### Exercise brief
Pull every line containing the word "Python" from the records.

+++++

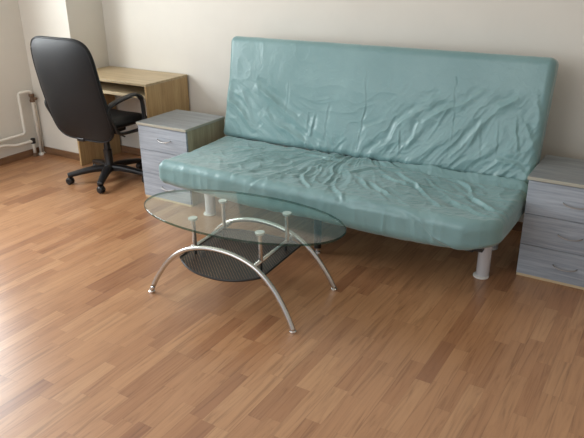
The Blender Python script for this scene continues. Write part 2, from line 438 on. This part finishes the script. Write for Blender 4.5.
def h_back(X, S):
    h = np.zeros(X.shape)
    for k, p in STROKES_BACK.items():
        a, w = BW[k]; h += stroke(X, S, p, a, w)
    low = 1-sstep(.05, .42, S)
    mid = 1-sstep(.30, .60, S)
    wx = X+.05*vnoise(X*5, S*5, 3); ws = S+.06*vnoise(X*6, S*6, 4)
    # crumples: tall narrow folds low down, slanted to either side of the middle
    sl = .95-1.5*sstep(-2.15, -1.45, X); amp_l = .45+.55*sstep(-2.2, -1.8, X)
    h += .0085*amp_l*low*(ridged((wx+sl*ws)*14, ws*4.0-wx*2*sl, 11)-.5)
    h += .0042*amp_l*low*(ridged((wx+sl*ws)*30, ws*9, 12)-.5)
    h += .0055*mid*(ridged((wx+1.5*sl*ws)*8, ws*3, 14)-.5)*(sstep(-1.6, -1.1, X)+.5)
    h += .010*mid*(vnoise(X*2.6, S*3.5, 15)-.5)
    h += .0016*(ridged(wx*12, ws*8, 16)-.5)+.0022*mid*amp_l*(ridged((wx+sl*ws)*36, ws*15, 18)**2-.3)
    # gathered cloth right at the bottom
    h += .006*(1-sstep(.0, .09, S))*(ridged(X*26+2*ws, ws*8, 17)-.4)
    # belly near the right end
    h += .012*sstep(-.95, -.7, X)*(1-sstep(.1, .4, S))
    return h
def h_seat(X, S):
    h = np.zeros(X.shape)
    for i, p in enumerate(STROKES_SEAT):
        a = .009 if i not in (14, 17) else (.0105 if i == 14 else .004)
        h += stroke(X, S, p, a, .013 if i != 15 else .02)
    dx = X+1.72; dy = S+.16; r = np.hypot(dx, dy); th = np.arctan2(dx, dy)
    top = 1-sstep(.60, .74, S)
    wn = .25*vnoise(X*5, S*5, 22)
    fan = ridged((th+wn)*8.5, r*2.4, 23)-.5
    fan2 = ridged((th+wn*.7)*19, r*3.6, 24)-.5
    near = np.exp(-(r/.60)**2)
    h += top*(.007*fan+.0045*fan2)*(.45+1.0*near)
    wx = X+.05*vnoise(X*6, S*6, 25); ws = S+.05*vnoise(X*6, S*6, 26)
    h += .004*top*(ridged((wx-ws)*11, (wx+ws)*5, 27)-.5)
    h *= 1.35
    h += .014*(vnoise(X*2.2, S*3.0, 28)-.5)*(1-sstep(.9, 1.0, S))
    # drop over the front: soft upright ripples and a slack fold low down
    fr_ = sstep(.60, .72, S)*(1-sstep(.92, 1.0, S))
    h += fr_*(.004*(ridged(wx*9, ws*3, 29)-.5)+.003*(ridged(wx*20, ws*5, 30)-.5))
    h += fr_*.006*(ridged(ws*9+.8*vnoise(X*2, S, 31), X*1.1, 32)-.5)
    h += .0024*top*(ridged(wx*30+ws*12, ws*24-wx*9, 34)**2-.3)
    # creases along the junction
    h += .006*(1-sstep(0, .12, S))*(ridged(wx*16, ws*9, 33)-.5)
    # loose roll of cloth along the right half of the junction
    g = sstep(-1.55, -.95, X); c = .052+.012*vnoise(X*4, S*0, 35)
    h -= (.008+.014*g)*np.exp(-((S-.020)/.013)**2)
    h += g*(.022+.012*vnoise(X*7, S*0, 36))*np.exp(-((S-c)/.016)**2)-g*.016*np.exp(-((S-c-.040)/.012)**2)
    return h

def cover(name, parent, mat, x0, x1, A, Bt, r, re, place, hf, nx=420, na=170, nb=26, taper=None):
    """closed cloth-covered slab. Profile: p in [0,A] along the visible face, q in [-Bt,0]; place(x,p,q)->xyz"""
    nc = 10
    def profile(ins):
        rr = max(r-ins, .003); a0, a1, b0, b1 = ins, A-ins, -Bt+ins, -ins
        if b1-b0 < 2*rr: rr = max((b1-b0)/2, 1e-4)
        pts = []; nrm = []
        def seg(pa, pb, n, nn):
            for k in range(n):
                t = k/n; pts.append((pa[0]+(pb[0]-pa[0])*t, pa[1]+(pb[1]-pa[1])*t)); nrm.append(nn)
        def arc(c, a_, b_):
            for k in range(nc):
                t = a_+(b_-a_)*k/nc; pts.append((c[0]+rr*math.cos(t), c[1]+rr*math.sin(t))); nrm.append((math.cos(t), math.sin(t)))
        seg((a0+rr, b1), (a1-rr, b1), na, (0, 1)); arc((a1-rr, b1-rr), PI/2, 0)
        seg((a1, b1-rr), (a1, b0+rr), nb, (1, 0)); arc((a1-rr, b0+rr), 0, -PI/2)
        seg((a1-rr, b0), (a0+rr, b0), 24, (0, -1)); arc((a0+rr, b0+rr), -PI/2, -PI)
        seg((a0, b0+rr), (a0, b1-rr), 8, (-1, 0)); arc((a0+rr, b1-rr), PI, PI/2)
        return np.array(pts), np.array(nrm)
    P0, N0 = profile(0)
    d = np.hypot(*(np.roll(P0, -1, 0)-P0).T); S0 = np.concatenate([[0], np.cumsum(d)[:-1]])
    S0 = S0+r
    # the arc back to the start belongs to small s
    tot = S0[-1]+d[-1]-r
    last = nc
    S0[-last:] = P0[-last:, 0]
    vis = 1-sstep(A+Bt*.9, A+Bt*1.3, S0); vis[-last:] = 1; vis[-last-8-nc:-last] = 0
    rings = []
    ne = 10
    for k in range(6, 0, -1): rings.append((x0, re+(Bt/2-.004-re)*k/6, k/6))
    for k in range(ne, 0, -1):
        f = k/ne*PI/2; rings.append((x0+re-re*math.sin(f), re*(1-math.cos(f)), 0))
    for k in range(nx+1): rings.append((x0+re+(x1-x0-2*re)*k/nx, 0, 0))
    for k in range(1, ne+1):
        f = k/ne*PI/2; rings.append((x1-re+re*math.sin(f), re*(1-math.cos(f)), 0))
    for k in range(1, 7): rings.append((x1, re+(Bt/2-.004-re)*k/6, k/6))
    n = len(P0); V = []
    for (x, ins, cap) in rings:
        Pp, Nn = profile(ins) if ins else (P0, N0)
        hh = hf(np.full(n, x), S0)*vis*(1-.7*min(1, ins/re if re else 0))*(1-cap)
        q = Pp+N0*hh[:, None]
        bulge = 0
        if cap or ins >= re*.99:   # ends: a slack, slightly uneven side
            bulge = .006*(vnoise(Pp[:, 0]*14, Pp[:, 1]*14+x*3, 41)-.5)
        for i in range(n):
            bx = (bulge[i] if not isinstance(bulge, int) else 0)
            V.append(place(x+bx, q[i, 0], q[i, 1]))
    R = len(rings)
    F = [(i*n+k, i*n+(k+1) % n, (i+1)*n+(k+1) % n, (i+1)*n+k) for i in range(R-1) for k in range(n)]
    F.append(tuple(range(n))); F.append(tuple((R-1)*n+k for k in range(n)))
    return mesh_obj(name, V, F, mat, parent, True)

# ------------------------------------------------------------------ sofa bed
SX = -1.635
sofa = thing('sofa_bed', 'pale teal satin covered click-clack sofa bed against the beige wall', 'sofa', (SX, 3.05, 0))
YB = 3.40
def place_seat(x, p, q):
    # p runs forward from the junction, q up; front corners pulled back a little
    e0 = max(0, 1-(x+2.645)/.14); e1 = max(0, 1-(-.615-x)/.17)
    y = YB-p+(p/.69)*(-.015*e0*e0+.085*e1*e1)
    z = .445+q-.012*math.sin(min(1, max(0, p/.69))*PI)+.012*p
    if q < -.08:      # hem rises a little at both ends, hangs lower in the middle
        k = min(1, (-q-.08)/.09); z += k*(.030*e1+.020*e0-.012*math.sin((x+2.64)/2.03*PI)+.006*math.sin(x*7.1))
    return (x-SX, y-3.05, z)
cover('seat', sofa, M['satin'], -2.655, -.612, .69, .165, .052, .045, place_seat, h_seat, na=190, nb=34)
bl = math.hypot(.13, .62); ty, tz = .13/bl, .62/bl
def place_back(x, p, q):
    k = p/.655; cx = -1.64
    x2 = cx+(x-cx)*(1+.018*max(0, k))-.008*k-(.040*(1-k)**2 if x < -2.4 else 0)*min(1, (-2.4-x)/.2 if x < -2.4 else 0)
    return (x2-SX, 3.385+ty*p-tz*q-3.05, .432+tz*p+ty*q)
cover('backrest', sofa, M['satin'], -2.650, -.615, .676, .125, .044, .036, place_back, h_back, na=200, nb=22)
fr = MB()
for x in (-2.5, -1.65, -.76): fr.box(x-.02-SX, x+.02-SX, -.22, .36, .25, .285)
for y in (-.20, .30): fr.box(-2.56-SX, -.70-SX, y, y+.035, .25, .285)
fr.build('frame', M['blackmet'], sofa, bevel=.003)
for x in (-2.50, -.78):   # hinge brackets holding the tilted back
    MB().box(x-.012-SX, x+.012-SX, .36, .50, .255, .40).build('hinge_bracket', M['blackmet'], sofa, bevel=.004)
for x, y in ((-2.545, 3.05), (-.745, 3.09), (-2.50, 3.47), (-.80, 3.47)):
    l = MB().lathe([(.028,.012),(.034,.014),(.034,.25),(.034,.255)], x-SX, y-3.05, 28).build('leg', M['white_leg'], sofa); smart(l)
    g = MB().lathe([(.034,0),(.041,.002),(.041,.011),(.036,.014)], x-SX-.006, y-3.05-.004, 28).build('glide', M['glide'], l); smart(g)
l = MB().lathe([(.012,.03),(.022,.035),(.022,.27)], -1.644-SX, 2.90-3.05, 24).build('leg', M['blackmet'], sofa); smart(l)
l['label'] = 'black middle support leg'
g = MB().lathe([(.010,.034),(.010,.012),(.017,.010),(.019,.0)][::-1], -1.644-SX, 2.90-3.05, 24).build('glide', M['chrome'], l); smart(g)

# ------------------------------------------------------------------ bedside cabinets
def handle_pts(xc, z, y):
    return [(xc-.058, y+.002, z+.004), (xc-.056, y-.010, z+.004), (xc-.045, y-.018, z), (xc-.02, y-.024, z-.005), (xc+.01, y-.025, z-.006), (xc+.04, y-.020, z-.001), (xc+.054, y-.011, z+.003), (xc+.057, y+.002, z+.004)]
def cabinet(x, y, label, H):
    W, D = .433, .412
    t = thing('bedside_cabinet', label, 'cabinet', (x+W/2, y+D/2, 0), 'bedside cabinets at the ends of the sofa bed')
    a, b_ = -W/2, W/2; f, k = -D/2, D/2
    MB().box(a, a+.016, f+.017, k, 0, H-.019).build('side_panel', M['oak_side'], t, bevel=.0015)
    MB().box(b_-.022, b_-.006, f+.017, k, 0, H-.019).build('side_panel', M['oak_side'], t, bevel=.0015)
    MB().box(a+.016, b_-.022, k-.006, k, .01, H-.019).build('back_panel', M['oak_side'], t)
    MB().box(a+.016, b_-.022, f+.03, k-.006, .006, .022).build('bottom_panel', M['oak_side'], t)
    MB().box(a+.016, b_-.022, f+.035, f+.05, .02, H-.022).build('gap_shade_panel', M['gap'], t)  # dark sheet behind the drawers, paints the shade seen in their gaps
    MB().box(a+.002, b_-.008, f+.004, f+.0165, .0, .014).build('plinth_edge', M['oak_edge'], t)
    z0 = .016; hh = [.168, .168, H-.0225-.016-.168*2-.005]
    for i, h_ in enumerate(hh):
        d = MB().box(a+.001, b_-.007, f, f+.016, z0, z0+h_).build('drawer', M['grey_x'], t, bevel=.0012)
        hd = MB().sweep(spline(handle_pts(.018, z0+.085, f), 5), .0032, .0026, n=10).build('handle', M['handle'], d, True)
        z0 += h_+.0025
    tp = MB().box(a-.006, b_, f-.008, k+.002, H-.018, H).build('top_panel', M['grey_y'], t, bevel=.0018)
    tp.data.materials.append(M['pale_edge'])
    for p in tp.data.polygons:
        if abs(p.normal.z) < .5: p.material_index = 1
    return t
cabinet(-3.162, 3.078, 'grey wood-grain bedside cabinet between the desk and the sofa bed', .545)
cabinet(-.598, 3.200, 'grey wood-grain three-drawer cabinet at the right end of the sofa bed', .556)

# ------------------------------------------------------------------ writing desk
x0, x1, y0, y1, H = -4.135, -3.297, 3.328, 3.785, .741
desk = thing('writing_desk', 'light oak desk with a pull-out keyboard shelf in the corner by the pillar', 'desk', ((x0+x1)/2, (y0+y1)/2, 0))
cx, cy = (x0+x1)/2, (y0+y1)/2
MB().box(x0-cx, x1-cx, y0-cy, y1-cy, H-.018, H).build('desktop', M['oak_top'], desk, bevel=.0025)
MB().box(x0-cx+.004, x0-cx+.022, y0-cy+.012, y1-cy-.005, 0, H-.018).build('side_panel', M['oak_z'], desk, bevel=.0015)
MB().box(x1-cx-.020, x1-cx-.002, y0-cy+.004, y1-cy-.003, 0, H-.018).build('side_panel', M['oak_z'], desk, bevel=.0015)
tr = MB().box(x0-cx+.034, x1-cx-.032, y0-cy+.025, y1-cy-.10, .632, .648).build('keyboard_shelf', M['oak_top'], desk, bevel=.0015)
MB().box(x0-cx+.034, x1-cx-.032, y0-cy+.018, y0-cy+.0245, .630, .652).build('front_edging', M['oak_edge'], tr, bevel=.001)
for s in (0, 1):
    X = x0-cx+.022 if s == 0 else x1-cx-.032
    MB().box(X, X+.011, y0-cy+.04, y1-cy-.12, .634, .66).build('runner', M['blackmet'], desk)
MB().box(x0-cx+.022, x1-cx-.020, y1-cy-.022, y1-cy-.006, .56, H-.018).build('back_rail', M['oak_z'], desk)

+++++

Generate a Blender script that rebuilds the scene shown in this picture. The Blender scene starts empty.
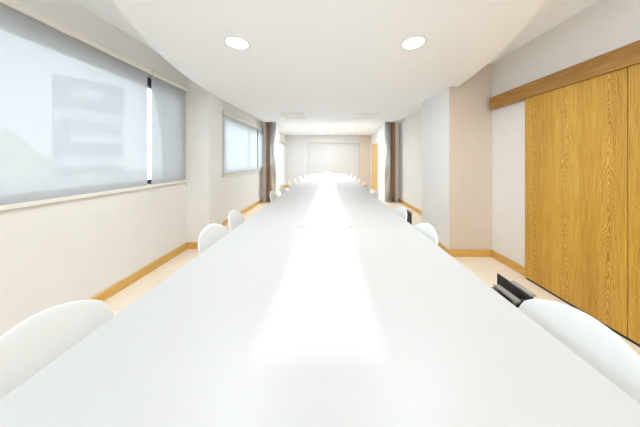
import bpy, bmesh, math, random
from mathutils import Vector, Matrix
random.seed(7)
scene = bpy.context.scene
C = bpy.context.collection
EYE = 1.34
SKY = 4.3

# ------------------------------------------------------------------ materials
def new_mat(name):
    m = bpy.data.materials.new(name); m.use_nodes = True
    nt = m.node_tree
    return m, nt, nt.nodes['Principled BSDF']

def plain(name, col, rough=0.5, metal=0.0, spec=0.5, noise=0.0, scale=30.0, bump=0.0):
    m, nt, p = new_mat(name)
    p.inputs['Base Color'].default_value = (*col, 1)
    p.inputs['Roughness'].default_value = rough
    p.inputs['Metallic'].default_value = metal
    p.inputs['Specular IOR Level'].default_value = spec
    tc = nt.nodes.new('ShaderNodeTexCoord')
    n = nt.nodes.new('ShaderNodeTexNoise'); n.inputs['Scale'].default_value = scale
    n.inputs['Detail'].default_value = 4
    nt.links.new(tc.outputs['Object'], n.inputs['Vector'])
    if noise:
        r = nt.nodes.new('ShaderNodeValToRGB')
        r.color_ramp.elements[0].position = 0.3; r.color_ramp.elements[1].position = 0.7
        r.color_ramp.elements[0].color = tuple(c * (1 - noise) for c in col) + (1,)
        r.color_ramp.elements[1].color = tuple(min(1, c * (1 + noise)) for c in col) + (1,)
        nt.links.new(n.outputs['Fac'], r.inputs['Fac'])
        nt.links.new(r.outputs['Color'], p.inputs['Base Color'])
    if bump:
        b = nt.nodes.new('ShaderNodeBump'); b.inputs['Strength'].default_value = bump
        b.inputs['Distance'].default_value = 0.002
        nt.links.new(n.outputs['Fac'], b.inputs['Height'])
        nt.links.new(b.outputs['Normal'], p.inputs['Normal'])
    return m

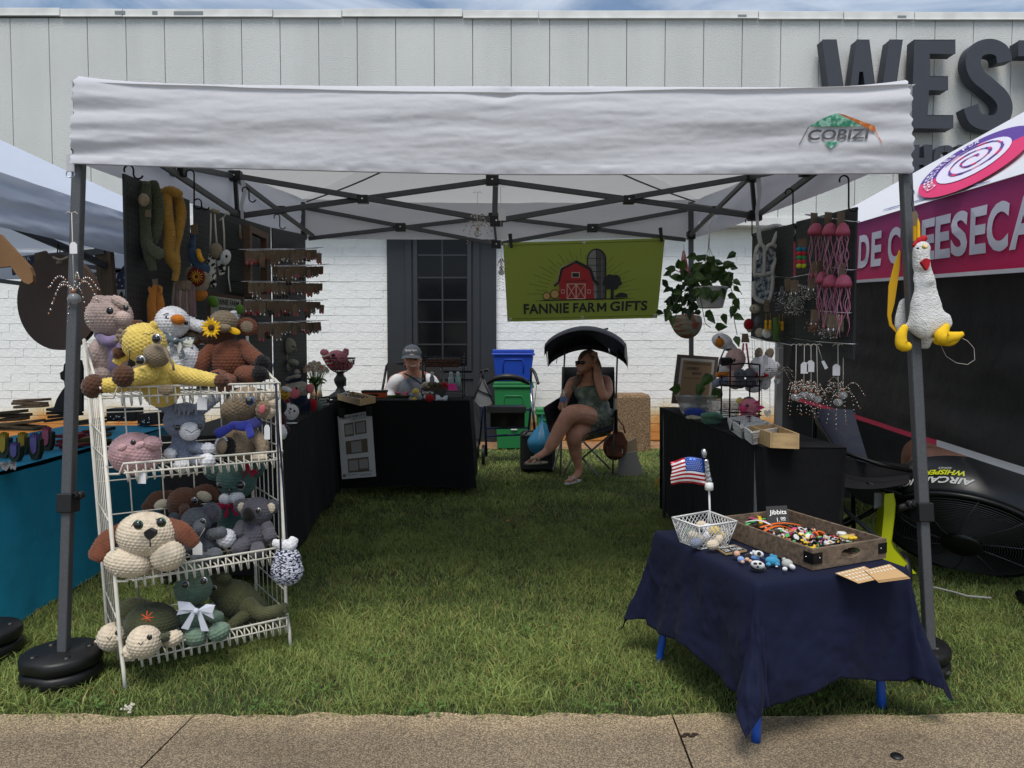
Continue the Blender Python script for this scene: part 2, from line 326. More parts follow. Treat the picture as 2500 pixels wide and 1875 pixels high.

+++++

### Result
The Blender Python script for this scene continues. Write part 2, from line 438 on. This part finishes the script. Write for Blender 4.5.
Continue the Blender Python script for this scene: part 2, from line 326. More parts follow. Treat the picture as 2500 pixels wide and 1875 pixels high.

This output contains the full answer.